My team is going to add a new RPM, Y, to the user land. There has been an RPM, X, which has to be mutually exclusive with Y. In other words, X and Y must not coexist.
Thus, in the spec file of Y, there is a line saying "Obsolete: X."
The thing is that we cannot modify the spec file of X. When it was written, there was no such package named Y. Thus, it neither "Obsoletes" nor "Conflicts" Y.
We may add more fake/virtual/meta packages to the user land. Is there anyway that the existing package X also effectively obsoletes the new package Y?
yum install X
must remove Y if it is installed.
See the Fedora Guidelines for obsoleting packages: https://fedoraproject.org/wiki/Packaging:Guidelines#Renaming.2FReplacing_Existing_Packages It provides a comprehensive description.

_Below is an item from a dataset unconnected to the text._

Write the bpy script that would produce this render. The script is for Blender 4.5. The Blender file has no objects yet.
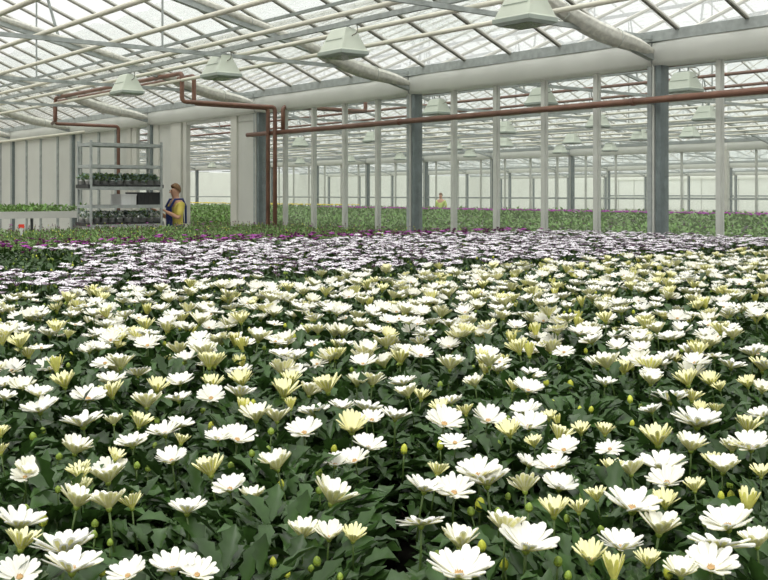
import bpy, math, random
from mathutils import Vector, Matrix, Euler

random.seed(7)
R = random.uniform
PI = math.pi
SC = bpy.context.scene
COL = SC.collection

# ------------------------------------------------------------------ camera numbers (a level camera with a shifted lens)
F = 1030.0
HOR = 194.0
TH = math.atan2(819.0, F)
SN, CS = math.sin(TH), math.cos(TH)
CAM = Vector((6.74, -9.07, 1.58))

def at(px, py, z):
    """where the sight line through a photo pixel meets height z (used once, to read positions off the photo)"""
    Y = (z - CAM.z) * F / (HOR - py)
    X = (px - 384.0) / F * Y
    return Vector((CAM.x - (-SN * X + CS * Y), CAM.y + CS * X + SN * Y, z))

def on_wall(px, y=0.0):
    r = (px - 384.0) / F
    Y = (y - CAM.y) / (CS * r + SN)
    return CAM.x - Y * (-SN * r + CS)

def project(p):
    a, q = CAM.x - p[0], p[1] - CAM.y
    X, Y = -SN * a + CS * q, CS * a + SN * q
    if Y < 0.05:
        return None
    return (384 + F * X / Y, HOR - F * (p[2] - CAM.z) / Y, Y)

# ------------------------------------------------------------------ materials
def lin(c):
    return tuple(((v / 255) / 12.92 if v / 255 <= 0.04045 else ((v / 255 + 0.055) / 1.055) ** 2.4) for v in c) + (1.0,)

def mat(name, rgb, rough=0.5, metal=0.0, var=0.12, scale=8.0, spec=0.5, coord='Object', rand=0.0, trans=0.0, bump=0.0):
    m = bpy.data.materials.new(name)
    m.use_nodes = True
    nt = m.node_tree
    b = nt.nodes['Principled BSDF']
    b.inputs['Roughness'].default_value = rough
    b.inputs['Metallic'].default_value = metal
    b.inputs['Specular IOR Level'].default_value = spec
    c = lin(rgb)
    tc = nt.nodes.new('ShaderNodeTexCoord')
    nz = nt.nodes.new('ShaderNodeTexNoise')
    nz.inputs['Scale'].default_value = scale
    nz.inputs['Detail'].default_value = 3.0
    nt.links.new(tc.outputs[coord], nz.inputs['Vector'])
    rp = nt.nodes.new('ShaderNodeValToRGB')
    rp.color_ramp.elements[0].position = 0.3
    rp.color_ramp.elements[1].position = 0.7
    rp.color_ramp.elements[0].color = tuple(v * (1 - var) for v in c[:3]) + (1,)
    rp.color_ramp.elements[1].color = tuple(min(1, v * (1 + var)) for v in c[:3]) + (1,)
    nt.links.new(nz.outputs['Fac'], rp.inputs['Fac'])
    out = rp.outputs['Color']
    if rand:
        oi = nt.nodes.new('ShaderNodeObjectInfo')
        hs = nt.nodes.new('ShaderNodeHueSaturation')
        mr = nt.nodes.new('ShaderNodeMapRange')
        mr.inputs['To Min'].default_value = 1 - rand
        mr.inputs['To Max'].default_value = 1 + rand
        nt.links.new(oi.outputs['Random'], mr.inputs['Value'])
        nt.links.new(mr.outputs['Result'], hs.inputs['Value'])
        nt.links.new(out, hs.inputs['Color'])
        out = hs.outputs['Color']
    nt.links.new(out, b.inputs['Base Color'])
    if bump:
        bp = nt.nodes.new('ShaderNodeBump')
        bp.inputs['Strength'].default_value = bump
        nt.links.new(nz.outputs['Fac'], bp.inputs['Height'])
        nt.links.new(bp.outputs['Normal'], b.inputs['Normal'])
    if trans:
        mx = nt.nodes.new('ShaderNodeMixShader')
        tl = nt.nodes.new('ShaderNodeBsdfTranslucent')
        nt.links.new(out, tl.inputs['Color'])
        mx.inputs['Fac'].default_value = trans
        nt.links.new(b.outputs[0], mx.inputs[1])
        nt.links.new(tl.outputs[0], mx.inputs[2])
        nt.links.new(mx.outputs[0], nt.nodes['Material Output'].inputs['Surface'])
    return m

def glass(name, tint, milk, dirt=0.0, gloss=0.05, scale=1.2):
    """thin greenhouse glass: clear, with a little white film of lime and dust on it"""
    m = bpy.data.materials.new(name)
    m.use_nodes = True
    nt = m.node_tree
    nt.nodes.remove(nt.nodes['Principled BSDF'])
    tr = nt.nodes.new('ShaderNodeBsdfTransparent'); tr.inputs['Color'].default_value = (*tint, 1)
    df = nt.nodes.new('ShaderNodeBsdfDiffuse'); df.inputs['Color'].default_value = (0.82, 0.84, 0.80, 1)
    tl = nt.nodes.new('ShaderNodeBsdfTranslucent'); tl.inputs['Color'].default_value = (0.86, 0.88, 0.85, 1)
    fm = nt.nodes.new('ShaderNodeMixShader'); fm.inputs['Fac'].default_value = 0.5
    nt.links.new(df.outputs[0], fm.inputs[1]); nt.links.new(tl.outputs[0], fm.inputs[2])
    mx = nt.nodes.new('ShaderNodeMixShader')
    nt.links.new(tr.outputs[0], mx.inputs[1]); nt.links.new(fm.outputs[0], mx.inputs[2])
    mx.inputs['Fac'].default_value = milk
    if dirt:
        tc = nt.nodes.new('ShaderNodeTexCoord')
        mp = nt.nodes.new('ShaderNodeMapping'); mp.inputs['Scale'].default_value = (1.0, 2.2, 1.0)
        nz = nt.nodes.new('ShaderNodeTexNoise'); nz.inputs['Scale'].default_value = scale; nz.inputs['Detail'].default_value = 9
        nz.inputs['Roughness'].default_value = 0.72
        rp = nt.nodes.new('ShaderNodeMapRange')
        rp.inputs['From Min'].default_value = 0.47; rp.inputs['From Max'].default_value = 0.66
        rp.inputs['To Min'].default_value = milk; rp.inputs['To Max'].default_value = milk + dirt
        nt.links.new(tc.outputs['Object'], mp.inputs['Vector']); nt.links.new(mp.outputs[0], nz.inputs['Vector'])
        nt.links.new(nz.outputs['Fac'], rp.inputs['Value']); nt.links.new(rp.outputs['Result'], mx.inputs['Fac'])
    last = mx
    if gloss:
        gl = nt.nodes.new('ShaderNodeBsdfGlossy'); gl.inputs['Roughness'].default_value = 0.08
        lw = nt.nodes.new('ShaderNodeFresnel'); lw.inputs['IOR'].default_value = 1.25
        m2 = nt.nodes.new('ShaderNodeMixShader')
        nt.links.new(lw.outputs[0], m2.inputs['Fac']); nt.links.new(mx.outputs[0], m2.inputs[1]); nt.links.new(gl.outputs[0], m2.inputs[2])
        last = m2
    nt.links.new(last.outputs[0], nt.nodes['Material Output'].inputs['Surface'])
    return m

M = {}
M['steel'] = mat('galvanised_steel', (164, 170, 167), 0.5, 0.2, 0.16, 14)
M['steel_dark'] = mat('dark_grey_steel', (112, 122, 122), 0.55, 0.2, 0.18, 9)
M['alu'] = mat('aluminium', (198, 200, 192), 0.45, 0.15, 0.08, 6)
M['bar'] = mat('glazing_bar_alu', (196, 194, 184), 0.5, 0.1, 0.1, 5)
M['gasket'] = mat('gasket', (136, 134, 124), 0.7, 0, 0.2, 5)
M['cream_pipe'] = mat('cream_paint', (212, 209, 192), 0.4, 0, 0.08, 4)
M['brown_pipe'] = mat('red_oxide_paint', (122, 88, 72), 0.42, 0, 0.18, 7)
M['film'] = mat('white_plastic_film', (244, 245, 239), 0.5, 0, 0.03, 3, trans=0.55)
M['algae'] = mat('algae_stain', (120, 124, 92), 0.8, 0, 0.4, 20)
M['screen'] = mat('screen_fabric', (226, 225, 214), 0.75, 0, 0.16, 18, trans=0.2)
M['lamp'] = mat('lamp_housing', (198, 205, 189), 0.4, 0, 0.04, 5)
M['lamp_rim'] = mat('lamp_rim', (160, 170, 160), 0.4, 0, 0.06, 5)
M['lens'] = mat('lamp_glass', (60, 62, 58), 0.15, 0.3, 0.1, 5)
M['white'] = mat('white_panel', (222, 223, 216), 0.5, 0, 0.03, 2, trans=0.3)
M['white_post'] = mat('white_post', (202, 202, 192), 0.5, 0, 0.05, 3)
M['concrete'] = mat('concrete', (142, 138, 128), 0.85, 0, 0.16, 1.4, bump=0.1)
M['bench'] = mat('bench_matting', (66, 60, 54), 0.9, 0, 0.3, 30)
M['rim'] = mat('bench_rim', (205, 206, 200), 0.45, 0.1, 0.04, 3)
M['black'] = mat('black_plastic', (38, 40, 40), 0.5, 0, 0.2, 8)
M['pot'] = mat('terracotta_plastic_pot', (72, 50, 40), 0.6, 0, 0.15, 9)
M['soil'] = mat('potting_soil', (44, 34, 26), 0.95, 0, 0.4, 60)
M['leaf'] = mat('daisy_leaf', (54, 80, 36), 0.33, 0, 0.36, 30, spec=0.38, rand=0.2, trans=0.14)
M['leaf_far'] = mat('young_leaf', (116, 142, 86), 0.55, 0, 0.28, 20, spec=0.3, rand=0.14, trans=0.2)
M['leaf_pale'] = mat('seedling_leaf', (112, 150, 74), 0.5, 0, 0.25, 20, spec=0.4, rand=0.15, trans=0.15)
M['grey_leaf'] = mat('silver_leaf', (150, 170, 165), 0.6, 0, 0.2, 20, rand=0.1)
M['stem'] = mat('flower_stem', (78, 100, 44), 0.5, 0, 0.15, 20)
M['petal'] = mat('white_petal', (248, 247, 241), 0.55, 0, 0.02, 6, spec=0.2, trans=0.3)
M['under'] = mat('cream_petal_back', (232, 228, 158), 0.55, 0, 0.08, 5, spec=0.2, trans=0.2)
M['under_y'] = mat('yellow_petal_back', (228, 226, 124), 0.55, 0, 0.1, 5, spec=0.2, trans=0.2)
M['inner_c'] = mat('cream_petal', (246, 243, 200), 0.55, 0, 0.04, 5, spec=0.2, trans=0.2)
M['disc'] = mat('flower_disc', (202, 166, 116), 0.8, 0, 0.25, 9)
M['calyx'] = mat('calyx', (128, 146, 52), 0.55, 0, 0.2, 8)
M['bud'] = mat('flower_bud', (126, 148, 50), 0.5, 0, 0.3, 3.2, rand=0.15)
M['bud_y'] = mat('yellow_bud', (192, 198, 66), 0.5, 0, 0.2, 3.2, rand=0.1)
M['wp_under'] = mat('mauve_petal_back', (142, 106, 136), 0.55, 0, 0.2, 5, spec=0.2, trans=0.2)
M['wp_top'] = mat('lilac_white_petal', (250, 246, 250), 0.55, 0, 0.02, 6, spec=0.2, trans=0.25)
M['wp_disc'] = mat('dark_disc', (60, 34, 66), 0.8, 0, 0.3, 9)
M['pu_top'] = mat('magenta_petal', (188, 88, 182), 0.55, 0, 0.12, 6, spec=0.2, rand=0.12, trans=0.25)
M['pu_under'] = mat('plum_petal_back', (112, 44, 98), 0.55, 0, 0.2, 5, spec=0.2, trans=0.2)
M['pu_bud'] = mat('plum_bud', (96, 42, 70), 0.6, 0, 0.3, 5)
M['yellow'] = mat('yellow_blossom', (226, 204, 60), 0.6, 0, 0.1, 5)
M['skin'] = mat('skin', (206, 160, 132), 0.5, 0, 0.06, 6)
M['hair'] = mat('brown_hair', (132, 100, 66), 0.6, 0, 0.25, 30)
M['blue'] = mat('blue_cloth', (44, 60, 124), 0.8, 0, 0.15, 12)
M['yell_cloth'] = mat('yellow_cloth', (214, 198, 96), 0.8, 0, 0.1, 12)
M['lime'] = mat('lime_cloth', (206, 224, 130), 0.8, 0, 0.1, 12)
M['grey_cloth'] = mat('grey_cloth', (96, 100, 104), 0.8, 0, 0.15, 12)
M['red'] = mat('red_tag', (226, 58, 36), 0.5, 0, 0.06, 5)
M['roof_glass'] = glass('roof_glass', (0.95, 0.965, 0.955), 0.10, 0.0, 0.05)
M['roof_glass_limed'] = glass('limed_roof_glass', (0.95, 0.965, 0.955), 0.10, 0.30, 0.05, 3.0)
M['sheet'] = glass('weathered_plastic_sheet', (0.87, 0.89, 0.87), 0.25, 0.5, 0.0, 2.6)
M['wall_glass'] = glass('wall_glass', (0.94, 0.96, 0.95), 0.09, 0.05, 0.0, 0.8)
M['end_wall'] = mat('end_wall_sheet', (240, 242, 236), 0.5, 0, 0.02, 0.5, trans=0.6)
M['hull'] = mat('crate_white', (214, 216, 214), 0.5, 0, 0.05, 5)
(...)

But according your description you do not want to use 'obsoletes'. This is used when you replace one package with another one. E.g., when the project change the name and therefore the package change the name and you want to replace old-name-2.0
with new-name-3.0
or even new-name-1.0
.
You want to use Conflicts
and it is enough to put this tag into one of this packages. When Y spec will have:
Conflicts: X
then you do not need to alter X and you cannot install X and Y at the same time.
I have no knowledge of making that possible, but you can add
Conflicts: X
inside your spec file for Y. That way they can't be both installed together.